▶ [Exercise]:
The records below are to be copied word for word, with every picture left out.

---------- The input ----------

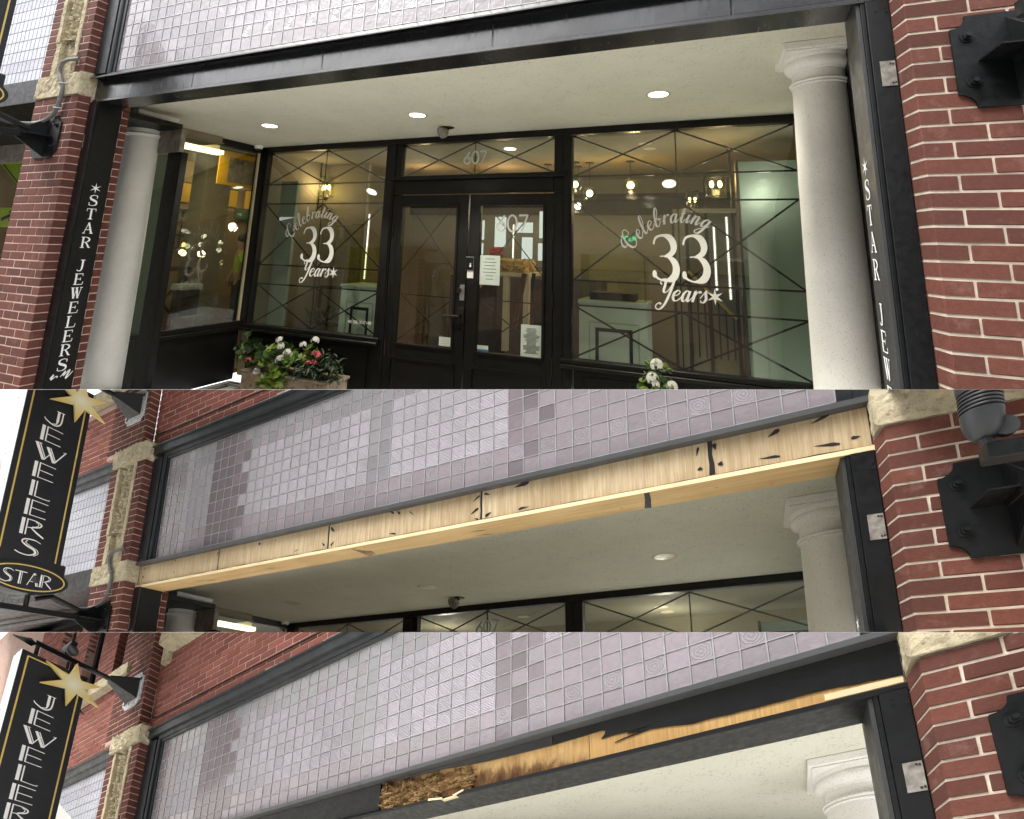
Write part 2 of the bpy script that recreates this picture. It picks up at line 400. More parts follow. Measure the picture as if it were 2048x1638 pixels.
# ------------------------------------------------------------------ materials
class N:
    def __init__(s, name):
        s.m = bpy.data.materials.new(name); s.m.use_nodes = True; s.t = s.m.node_tree
        s.b = s.t.nodes['Principled BSDF']; s.out = s.t.nodes['Material Output']
    def n(s, kind, **kw):
        q = s.t.nodes.new(kind)
        for k, v in kw.items(): setattr(q, k, v)
        return q
    def l(s, a, b): s.t.links.new(a, b)
    def co(s, scale=(1, 1, 1), rand=True):
        at = s.n('ShaderNodeAttribute', attribute_name='bco'); v = at.outputs['Vector']
        if rand:
            oi = s.n('ShaderNodeObjectInfo'); mu = s.n('ShaderNodeMath', operation='MULTIPLY'); mu.inputs[1].default_value = 17.3
            s.l(oi.outputs['Random'], mu.inputs[0]); ad = s.n('ShaderNodeVectorMath', operation='ADD'); s.l(v, ad.inputs[0]); s.l(mu.outputs[0], ad.inputs[1]); v = ad.outputs[0]
        if scale != (1, 1, 1):
            sc_ = s.n('ShaderNodeVectorMath', operation='MULTIPLY'); sc_.inputs[1].default_value = scale; s.l(v, sc_.inputs[0]); v = sc_.outputs[0]
        return v
    def noise(s, v, scale, detail=4, rough=.6, dist=0):
        q = s.n('ShaderNodeTexNoise'); q.inputs['Scale'].default_value = scale; q.inputs['Detail'].default_value = detail; q.inputs['Roughness'].default_value = rough; q.inputs['Distortion'].default_value = dist
        s.l(v, q.inputs['Vector']); return q.outputs['Fac']
    def ramp(s, f, stops):
        q = s.n('ShaderNodeValToRGB'); e_ = q.color_ramp.elements
        while len(e_) < len(stops): e_.new(.5)
        for x, (p, c) in zip(e_, stops):
            x.position = p; x.color = (*c, 1) if not isinstance(c, (int, float)) else (c, c, c, 1)
        s.l(f, q.inputs[0]); return q.outputs[0]
    def mix(s, f, a, b, mode='MIX'):
        q = s.n('ShaderNodeMix', data_type='RGBA', blend_type=mode)
        for i, x in ((0, f), (6, a), (7, b)):
            if isinstance(x, (int, float)): q.inputs[i].default_value = x
            elif isinstance(x, tuple): q.inputs[i].default_value = (*x, 1)
            else: s.l(x, q.inputs[i])
        return q.outputs[2]
    def bump(s, h, st=.4, d=.01, prev=None):
        q = s.n('ShaderNodeBump'); q.inputs['Strength'].default_value = st; q.inputs['Distance'].default_value = d
        s.l(h, q.inputs['Height'])
        if prev is not None: s.l(prev, q.inputs['Normal'])
        s.l(q.outputs[0], s.b.inputs['Normal']); return q.outputs[0]
    def set(s, color=None, rough=None, metal=None, spec=None, coat=None):
        for k, v in (('Base Color', color), ('Roughness', rough), ('Metallic', metal), ('Specular IOR Level', spec), ('Coat Weight', coat)):
            if v is None: continue
            if isinstance(v, tuple): s.b.inputs[k].default_value = (*v, 1)
            elif isinstance(v, (int, float)): s.b.inputs[k].default_value = v
            else: s.l(v, s.b.inputs[k])
        return s
def plain(name, c, rough=.5, var=.18, sc_=6, metal=0, bump=0, bs=60, spec=None, fine=None):
    q = N(name); v = q.co()
    f = q.noise(v, sc_, 5, .6)
    lo = tuple(x * (1 - var) for x in c); hi = tuple(min(1, x * (1 + var)) for x in c)
    col = q.ramp(f, [(.3, lo), (.7, hi)])
    if fine:
        g = q.noise(v, fine[0], 2, .6); col = q.mix(q.ramp(g, [(fine[1], 0.0), (fine[1] + .08, 1.0)]), col, fine[2])
    q.set(col, q.ramp(q.noise(v, sc_ * 2.3, 3), [(.3, max(.02, rough * .8)), (.7, min(1, rough * 1.25))]), metal, spec)
    if bump: q.bump(q.noise(v, bs, 4, .65), bump, .004)
    return q.m
M = {}
def brick_mat(name, c, c2, worn):
    q = N(name); v = q.co(); oi = q.n('ShaderNodeObjectInfo')
    base = q.ramp(oi.outputs['Random'], [(0, c2), (.35, c), (.7, tuple(x * 1.25 for x in c)), (1, tuple(x * .62 for x in c))])
    f = q.noise(v, 45, 6, .7)
    base = q.mix(q.ramp(f, [(.3, .55), (.75, 0.0)]), base, tuple(x * .45 for x in c))
    sp = q.noise(v, 260, 2, .5)
    base = q.mix(q.ramp(sp, [(.66, 0.0), (.72, .45)]), base, (.03, .018, .016))
    wn = q.noise(v, 9, 5, .75)
    base = q.mix(q.ramp(wn, [(.56, 0.0), (.8, worn)]), base, (.32, .2, .17))
    q.set(base, .85, spec=.25); q.bump(q.noise(v, 120, 5, .7), .5, .003); return q.m
M['brick'] = brick_mat('brick', (.132, .047, .033), (.09, .036, .028), .4)
M['brick_far'] = brick_mat('brick_far', (.27, .095, .072), (.21, .075, .058), .22)
M['mortar'] = plain('mortar', (.5, .43, .345), .95, .3, 9, bump=.5, bs=150)
M['mortar_pink'] = plain('mortar_pink', (.5, .345, .29), .95, .15, 20, bump=.4, bs=150)
def stone():
    q = N('limestone'); v = q.co(rand=False)
    f = q.noise(v, 7, 8, .7); c = q.ramp(f, [(.25, (.26, .215, .14)), (.5, (.48, .42, .285)), (.75, (.62, .57, .42))])
    d = q.noise(v, 40, 5, .75); c = q.mix(q.ramp(d, [(.32, .6), (.48, 0.0)]), c, (.1, .085, .06))
    q.set(c, .95, spec=.2); q.bump(q.noise(v, 70, 8, .75), .8, .007); return q.m
M['stone'] = stone()
M['black'] = plain('black_paint', (.004, .0042, .0044), .34, .3, 8, bump=.05, bs=30)
M['black_satin'] = plain('black_satin_paint', (.004, .0042, .004), .45, .3, 8, bump=.08, bs=80, spec=.3)
M['door_black'] = plain('door_paint', (.005, .005, .0047), .42, .2, 5, bump=.06, bs=50, spec=.3)
M['charcoal'] = plain('charcoal_board', (.03, .031, .031), .5, .15, 5)
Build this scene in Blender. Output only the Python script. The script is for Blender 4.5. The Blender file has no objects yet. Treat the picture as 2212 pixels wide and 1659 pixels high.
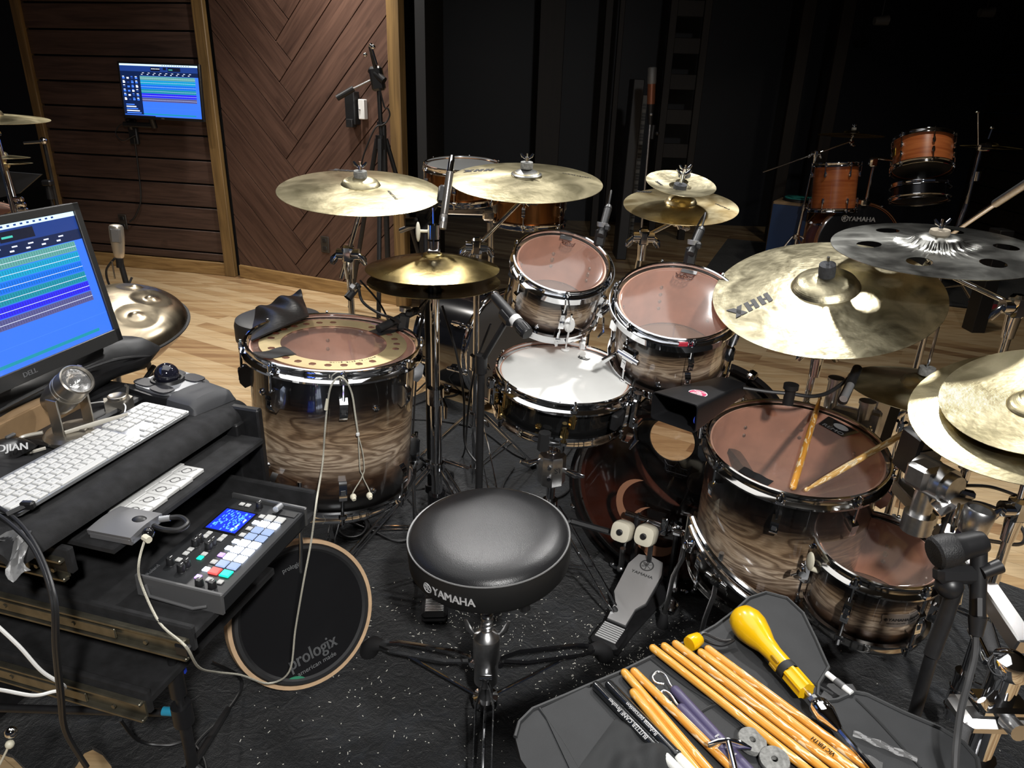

----------

▶ [Reply to the exercise]:
Write part 2 of the bpy script that recreates this picture. It picks up at line 400. More parts follow. Measure the picture as if it were 2048x1638 pixels.
# ------------------------------------------------------------------ materials
class N:
    def __init__(s, name):
        s.m = bpy.data.materials.new(name); s.m.use_nodes = True; s.t = s.m.node_tree
        s.b = s.t.nodes['Principled BSDF']; s.out = s.t.nodes['Material Output']
    def n(s, kind, **kw):
        q = s.t.nodes.new(kind)
        for k, v in kw.items(): setattr(q, k, v)
        return q
    def l(s, a, b): s.t.links.new(a, b)
    def co(s, scale=(1, 1, 1), rand=True):
        at = s.n('ShaderNodeAttribute', attribute_name='bco'); v = at.outputs['Vector']
        if rand:
            oi = s.n('ShaderNodeObjectInfo'); mu = s.n('ShaderNodeMath', operation='MULTIPLY'); mu.inputs[1].default_value = 17.3
            s.l(oi.outputs['Random'], mu.inputs[0]); ad = s.n('ShaderNodeVectorMath', operation='ADD'); s.l(v, ad.inputs[0]); s.l(mu.outputs[0], ad.inputs[1]); v = ad.outputs[0]
        if scale != (1, 1, 1):
            sc_ = s.n('ShaderNodeVectorMath', operation='MULTIPLY'); sc_.inputs[1].default_value = scale; s.l(v, sc_.inputs[0]); v = sc_.outputs[0]
        return v
    def noise(s, v, scale, detail=4, rough=.6, dist=0):
        q = s.n('ShaderNodeTexNoise'); q.inputs['Scale'].default_value = scale; q.inputs['Detail'].default_value = detail; q.inputs['Roughness'].default_value = rough; q.inputs['Distortion'].default_value = dist
        s.l(v, q.inputs['Vector']); return q.outputs['Fac']
    def ramp(s, f, stops):
        q = s.n('ShaderNodeValToRGB'); e_ = q.color_ramp.elements
        while len(e_) < len(stops): e_.new(.5)
        for x, (p, c) in zip(e_, stops):
            x.position = p; x.color = (*c, 1) if not isinstance(c, (int, float)) else (c, c, c, 1)
        s.l(f, q.inputs[0]); return q.outputs[0]
    def mix(s, f, a, b, mode='MIX'):
        q = s.n('ShaderNodeMix', data_type='RGBA', blend_type=mode)
        for i, x in ((0, f), (6, a), (7, b)):
            if isinstance(x, (int, float)): q.inputs[i].default_value = x
            elif isinstance(x, tuple): q.inputs[i].default_value = (*x, 1)
            else: s.l(x, q.inputs[i])
        return q.outputs[2]
    def bump(s, h, st=.4, d=.01, prev=None):
        q = s.n('ShaderNodeBump'); q.inputs['Strength'].default_value = st; q.inputs['Distance'].default_value = d
        s.l(h, q.inputs['Height'])
        if prev is not None: s.l(prev, q.inputs['Normal'])
        s.l(q.outputs[0], s.b.inputs['Normal']); return q.outputs[0]
    def set(s, color=None, rough=None, metal=None, spec=None, coat=None):
        for k, v in (('Base Color', color), ('Roughness', rough), ('Metallic', metal), ('Specular IOR Level', spec), ('Coat Weight', coat)):
            if v is None: continue
            if isinstance(v, tuple): s.b.inputs[k].default_value = (*v, 1)
            elif isinstance(v, (int, float)): s.b.inputs[k].default_value = v
            else: s.l(v, s.b.inputs[k])
        return s
def plain(name, c, rough=.5, var=.18, sc_=6, metal=0, bump=0, bs=60, spec=None, fine=None):
    q = N(name); v = q.co()
    f = q.noise(v, sc_, 5, .6)
    lo = tuple(x * (1 - var) for x in c); hi = tuple(min(1, x * (1 + var)) for x in c)
    col = q.ramp(f, [(.3, lo), (.7, hi)])
    if fine:
        g = q.noise(v, fine[0], 2, .6); col = q.mix(q.ramp(g, [(fine[1], 0.0), (fine[1] + .08, 1.0)]), col, fine[2])
    q.set(col, q.ramp(q.noise(v, sc_ * 2.3, 3), [(.3, max(.02, rough * .8)), (.7, min(1, rough * 1.25))]), metal, spec)
    if bump: q.bump(q.noise(v, bs, 4, .65), bump, .004)
    return q.m
M = {}
def brick_mat(name, c, c2, worn):
    q = N(name); v = q.co(); oi = q.n('ShaderNodeObjectInfo')
    base = q.ramp(oi.outputs['Random'], [(0, c2), (.35, c), (.7, tuple(x * 1.25 for x in c)), (1, tuple(x * .62 for x in c))])
    f = q.noise(v, 45, 6, .7)
    base = q.mix(q.ramp(f, [(.3, .55), (.75, 0.0)]), base, tuple(x * .45 for x in c))
    sp = q.noise(v, 260, 2, .5)
    base = q.mix(q.ramp(sp, [(.66, 0.0), (.72, .45)]), base, (.03, .018, .016))
    wn = q.noise(v, 9, 5, .75)
    base = q.mix(q.ramp(wn, [(.56, 0.0), (.8, worn)]), base, (.32, .2, .17))
    q.set(base, .85, spec=.25); q.bump(q.noise(v, 120, 5, .7), .5, .003); return q.m
M['brick'] = brick_mat('brick', (.132, .047, .033), (.09, .036, .028), .4)
M['brick_far'] = brick_mat('brick_far', (.27, .095, .072), (.21, .075, .058), .22)
M['mortar'] = plain('mortar', (.5, .43, .345), .95, .3, 9, bump=.5, bs=150)
M['mortar_pink'] = plain('mortar_pink', (.5, .345, .29), .95, .15, 20, bump=.4, bs=150)
def stone():
    q = N('limestone'); v = q.co(rand=False)
    f = q.noise(v, 7, 8, .7); c = q.ramp(f, [(.25, (.26, .215, .14)), (.5, (.48, .42, .285)), (.75, (.62, .57, .42))])
    d = q.noise(v, 40, 5, .75); c = q.mix(q.ramp(d, [(.32, .6), (.48, 0.0)]), c, (.1, .085, .06))
    q.set(c, .95, spec=.2); q.bump(q.noise(v, 70, 8, .75), .8, .007); return q.m
M['stone'] = stone()
M['black'] = plain('black_paint', (.004, .0042, .0044), .34, .3, 8, bump=.05, bs=30)
M['black_satin'] = plain('black_satin_paint', (.004, .0042, .004), .45, .3, 8, bump=.08, bs=80, spec=.3)
M['door_black'] = plain('door_paint', (.005, .005, .0047), .42, .2, 5, bump=.06, bs=50, spec=.3)
M['charcoal'] = plain('charcoal_board', (.03, .031, .031), .5, .15, 5)
Build this scene in Blender. Output only the Python script. The script is for Blender 4.5. The Blender file has no objects yet. Treat the picture as 2212 pixels wide and 1659 pixels high.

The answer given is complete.